1. A fuel rail for a V-configuration engine, the rail comprising a spacer body adapted
to be located between an air plenum and the inlet manifold of the engine and having
air passages therethrough to connect the plenum and the manifold, at least. one longitudinal
bore which defines a fuel passage extending through the spacer body, and a plurality
of fuel injector cups projecting from the spacer body and communicating with the fuel
passage.
2. A fuel rail as claimed in Claim 1, wherein the spacer body comprises a number of
separate spacer members joined together by a rail member or members through which
the fuel passage runs.
3. A fuel rail as claimed in any Claim 1 or Claim 2, wherein the rail member forms
a dividing wall in the air passage through each spacer member, so that the separation
between the air passages from the plenum is maintained.

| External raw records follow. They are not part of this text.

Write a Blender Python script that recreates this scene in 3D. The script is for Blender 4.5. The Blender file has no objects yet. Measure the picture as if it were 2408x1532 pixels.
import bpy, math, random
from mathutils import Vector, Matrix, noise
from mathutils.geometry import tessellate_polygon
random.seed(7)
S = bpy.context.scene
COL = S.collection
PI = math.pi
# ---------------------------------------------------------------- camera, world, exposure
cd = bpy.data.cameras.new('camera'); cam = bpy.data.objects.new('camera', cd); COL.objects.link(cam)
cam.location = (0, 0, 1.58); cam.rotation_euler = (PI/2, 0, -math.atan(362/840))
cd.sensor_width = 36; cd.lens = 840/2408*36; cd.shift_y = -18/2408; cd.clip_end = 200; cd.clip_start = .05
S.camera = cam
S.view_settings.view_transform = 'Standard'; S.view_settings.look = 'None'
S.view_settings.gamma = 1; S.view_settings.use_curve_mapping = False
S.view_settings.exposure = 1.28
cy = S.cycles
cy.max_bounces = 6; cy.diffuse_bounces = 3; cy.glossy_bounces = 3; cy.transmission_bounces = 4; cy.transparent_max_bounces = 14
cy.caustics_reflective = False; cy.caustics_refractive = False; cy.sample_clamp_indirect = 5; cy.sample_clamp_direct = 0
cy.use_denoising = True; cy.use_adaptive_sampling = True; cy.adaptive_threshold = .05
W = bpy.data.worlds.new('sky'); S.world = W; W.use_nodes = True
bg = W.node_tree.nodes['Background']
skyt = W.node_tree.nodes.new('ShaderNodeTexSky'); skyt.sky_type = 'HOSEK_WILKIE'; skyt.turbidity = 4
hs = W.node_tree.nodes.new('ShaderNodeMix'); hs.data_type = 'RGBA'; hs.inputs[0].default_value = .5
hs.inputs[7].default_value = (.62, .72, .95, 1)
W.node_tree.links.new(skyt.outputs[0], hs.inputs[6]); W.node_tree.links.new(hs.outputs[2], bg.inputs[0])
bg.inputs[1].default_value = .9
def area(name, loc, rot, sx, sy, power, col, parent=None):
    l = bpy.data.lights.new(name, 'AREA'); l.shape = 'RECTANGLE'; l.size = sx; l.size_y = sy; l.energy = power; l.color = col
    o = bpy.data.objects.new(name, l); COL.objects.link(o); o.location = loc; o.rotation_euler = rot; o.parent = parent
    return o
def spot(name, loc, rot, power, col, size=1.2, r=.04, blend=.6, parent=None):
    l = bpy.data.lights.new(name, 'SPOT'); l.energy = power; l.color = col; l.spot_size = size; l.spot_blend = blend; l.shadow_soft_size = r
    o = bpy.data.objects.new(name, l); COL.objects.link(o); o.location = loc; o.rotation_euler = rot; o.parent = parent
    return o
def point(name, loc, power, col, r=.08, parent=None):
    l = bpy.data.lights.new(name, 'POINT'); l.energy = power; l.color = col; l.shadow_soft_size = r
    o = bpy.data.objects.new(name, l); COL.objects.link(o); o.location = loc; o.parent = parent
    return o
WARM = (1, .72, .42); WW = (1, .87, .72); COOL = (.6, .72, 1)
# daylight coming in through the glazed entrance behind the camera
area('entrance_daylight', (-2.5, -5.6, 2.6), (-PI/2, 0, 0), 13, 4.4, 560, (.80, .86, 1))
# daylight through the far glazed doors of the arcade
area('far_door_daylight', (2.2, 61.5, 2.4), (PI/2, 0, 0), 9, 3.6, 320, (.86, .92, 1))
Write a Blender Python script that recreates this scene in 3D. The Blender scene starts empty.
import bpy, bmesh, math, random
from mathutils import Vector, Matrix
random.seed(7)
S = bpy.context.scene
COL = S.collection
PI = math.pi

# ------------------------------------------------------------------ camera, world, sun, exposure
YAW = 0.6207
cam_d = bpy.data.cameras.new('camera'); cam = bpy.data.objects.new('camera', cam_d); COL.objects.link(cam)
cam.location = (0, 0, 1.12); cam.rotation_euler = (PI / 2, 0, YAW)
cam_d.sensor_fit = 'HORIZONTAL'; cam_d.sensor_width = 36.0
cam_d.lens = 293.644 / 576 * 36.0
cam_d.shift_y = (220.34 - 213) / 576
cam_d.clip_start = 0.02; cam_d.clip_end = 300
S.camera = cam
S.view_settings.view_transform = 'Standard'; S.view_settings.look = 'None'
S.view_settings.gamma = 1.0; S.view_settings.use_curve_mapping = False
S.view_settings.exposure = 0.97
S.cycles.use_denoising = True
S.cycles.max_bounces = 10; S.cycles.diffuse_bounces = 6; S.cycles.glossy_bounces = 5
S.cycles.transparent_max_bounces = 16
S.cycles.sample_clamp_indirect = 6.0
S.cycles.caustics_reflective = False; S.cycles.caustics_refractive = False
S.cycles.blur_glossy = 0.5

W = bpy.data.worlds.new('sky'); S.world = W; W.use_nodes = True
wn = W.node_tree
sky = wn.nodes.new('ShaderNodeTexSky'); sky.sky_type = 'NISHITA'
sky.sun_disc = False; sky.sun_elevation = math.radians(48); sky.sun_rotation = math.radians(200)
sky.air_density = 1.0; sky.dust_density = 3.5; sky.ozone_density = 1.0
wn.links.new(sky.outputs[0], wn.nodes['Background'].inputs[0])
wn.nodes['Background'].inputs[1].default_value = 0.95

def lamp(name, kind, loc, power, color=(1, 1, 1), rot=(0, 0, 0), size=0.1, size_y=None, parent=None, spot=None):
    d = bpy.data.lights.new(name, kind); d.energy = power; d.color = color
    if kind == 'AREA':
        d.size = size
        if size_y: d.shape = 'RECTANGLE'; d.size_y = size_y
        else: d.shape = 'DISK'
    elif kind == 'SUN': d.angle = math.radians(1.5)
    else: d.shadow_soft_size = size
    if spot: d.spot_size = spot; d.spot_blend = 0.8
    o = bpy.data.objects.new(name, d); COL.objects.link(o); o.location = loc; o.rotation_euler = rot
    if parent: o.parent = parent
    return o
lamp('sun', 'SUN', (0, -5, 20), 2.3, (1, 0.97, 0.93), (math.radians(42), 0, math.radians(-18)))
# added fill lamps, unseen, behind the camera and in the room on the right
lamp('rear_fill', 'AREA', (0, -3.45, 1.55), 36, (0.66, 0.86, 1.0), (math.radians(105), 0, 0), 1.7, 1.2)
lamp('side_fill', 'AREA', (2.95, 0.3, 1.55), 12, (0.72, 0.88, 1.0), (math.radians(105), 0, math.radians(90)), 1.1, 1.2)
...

4. A fuel rail as claimed in any preceding Claim for an engine which has centrally
located air inlet tracts, wherein a single longitudinal bore is positioned centrally
above the engine to provide the fuel passage so that it is possible to use a single,
straight passage to serve the cups for the injectors on both banks of the engine.
5. A fuel rail as claimed in Claim 1 or Claim 3, wherein there are two parallel longitudinal
bores, connected by cross drillings at each end, so that two rows of injectors can
be served by the one rail.
6. A fuel rail as claimed in any preceding claim, which is manufactured as an aluminium
stamping with subsequent machining to define the internal contours of the cups.